Lines and Colors art blog

Eye Candy for Today: William Henry Hunt ink and watercolor interior

Interior of Bushey Church, William Henry Hunt
Interior of Bushey Church, William Henry Hunt

Pen and brown ink and watercolor, roughly 17×13 in. (42x33cm)

The link is to a zoomable version on Google Art Project; the original is in the National Gallery of Art, DC. The NGA has downloadable files, though you need a free account to access the largest one.

This piece by the 19th century English painter William Henry Hunt — known primarily for his watercolors of still life — is tremendously satisfying just as a drawing. The touches of watercolor carry it to somewhere between drawing and painting.

The Rembrandtesque pen lines, slightly wavering but solidly controlled, unerringly define the space, and the washes give it soliditiy and light. This is essentially done in two colors.

Look at how sure Hunt is of his values as he defines the vaulted ceiling, wooden structures, and multiple areas of relative darkness and illumination.

Interior of Bushey Church, Google Art Project

My recent post on William Henry Hunt


8 responses to “Eye Candy for Today: William Henry Hunt ink and watercolor interior”
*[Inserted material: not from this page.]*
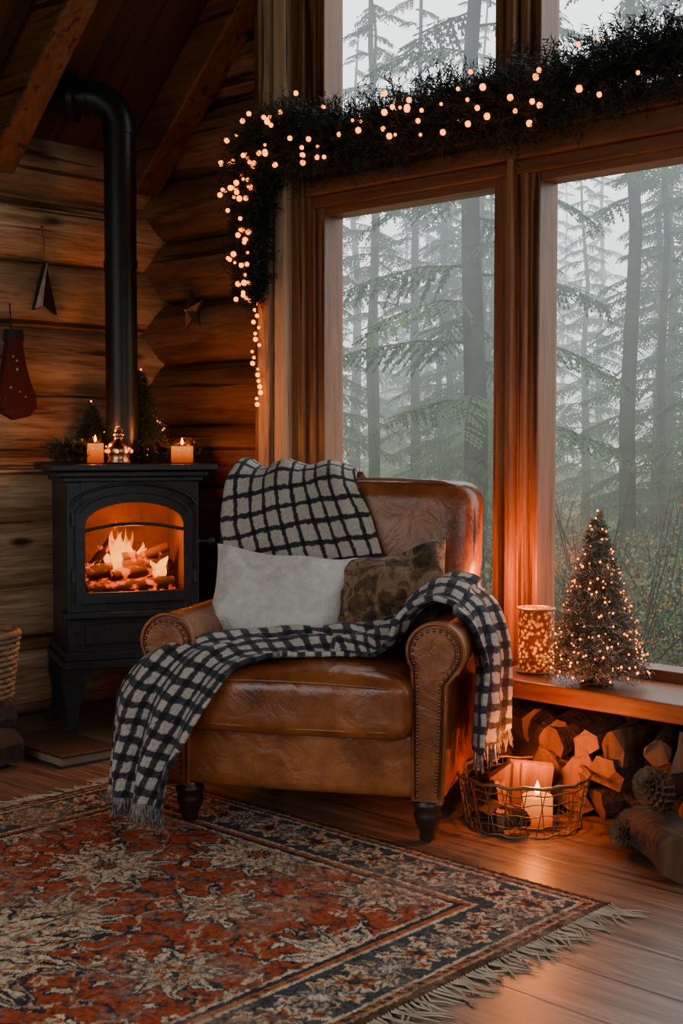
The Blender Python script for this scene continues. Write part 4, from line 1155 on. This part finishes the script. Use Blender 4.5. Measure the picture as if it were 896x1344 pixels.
vs = [(-60 + 120 * i / g, .6 + 70 * j / g, -1.0 + .25 * noise.noise(Vector((i * .7, j * .7, 0)))) for j in range(g + 1) for i in range(g + 1)]
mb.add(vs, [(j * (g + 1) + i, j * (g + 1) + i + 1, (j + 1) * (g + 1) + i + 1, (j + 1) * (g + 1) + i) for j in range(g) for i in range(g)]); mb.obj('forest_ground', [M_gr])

# ------------------------------------------------------------ WORLD + LIGHT
w = bpy.data.worlds.new('overcast_sky'); SC.world = w; w.use_nodes = True; nt = w.node_tree
bg = nt.nodes['Background']; tc = N(nt, 'ShaderNodeTexCoord'); sp = N(nt, 'ShaderNodeSeparateXYZ'); nt.links.new(tc.outputs['Generated'], sp.inputs[0])
r = ramp(nt, [(0, (.30, .35, .30)), (.05, (.54, .60, .57)), (.25, (.88, .92, .94)), (1, (.93, .95, .97))], sp.outputs['Z']); nt.links.new(r.outputs[0], bg.inputs[0])
bg.inputs[1].default_value = 3.2
def portal(name, loc, rot, sx, sy):
    l = bpy.data.lights.new(name, 'AREA'); l.shape = 'RECTANGLE'; l.size = sx; l.size_y = sy; l.cycles.is_portal = True
    o = bpy.data.objects.new(name, l); COL.objects.link(o); o.location = loc; o.rotation_euler = rot
portal('daylight_portal', (2.2, .10, 1.07), (math.radians(-90), 0, 0), 2.6, 1.5)
portal('daylight_portal', (2.2, .10, 2.6), (math.radians(-90), 0, 0), 2.6, 1.4)
portal('daylight_portal', (2.6, RY - .14, 1.475), (math.radians(90), 0, 0), 4.2, 1.95)
portal('daylight_portal', (RX + .14, -2.1, 1.3), (0, math.radians(90), 0), 1.4, 2.6)
o = plight('fire_light', SP(0, -.09, .68), 9, (1, .26, .03), .05)

# ------------------------------------------------------------ CAMERA
cd = bpy.data.cameras.new('camera'); co = bpy.data.objects.new('camera', cd); COL.objects.link(co)
cd.sensor_fit = 'VERTICAL'; cd.sensor_height = 36; cd.sensor_width = 24; cd.lens = 47.1; cd.clip_start = .05; cd.clip_end = 300
co.location = (4.21, -3.302, 1.0); co.rotation_euler = (math.radians(87), 0, math.radians(44.03))
SC.camera = co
  1. Yummy eye candy! Whenever I look at a drawing like this I wonder what sort of pen he used. Also whether he did the pen drawing before or after the watercolor.

    1. I always wonder about those kind of things, too. I always assume pen drawing first over pencil, but now that you mention it, I suppose it could be applied on top of the watercolor. The wavering pen lines look to me like those of reed pen drawings common in the 17 century, but I don’t know about Hunt’s actual materials.

  2. In that last panel you can definitely see the pencil lines, which stated the arch differently. Seeing that, I’m guessing he did the pen drawing first to correct that drawing, and then did the watercolor over it.

    1. Your comments have prompted me to go back over it with process in mind. I can see some areas where it’s clear the watercolor is either over the pen, or the pen mark was applied into wet (top of the balcony railing to the right, under the arch). In other places, the ink line seems very strong over fairly solid areas of color; so I’m wondering if he did both — pen, then wash, then pen reinforcement of some lines.

      It still looks like a reed pen to me, with that wonderful blobby, wobbly character that makes reed pen so charming.

  3. It is in fact a very sad painting. It portrays an era where children had to live of charity. The boy sitting on the cold floor is holding a plate in which he collects alms from the churchgoers. His little sister is probably keeping him company. She is doing her best to keep quiet.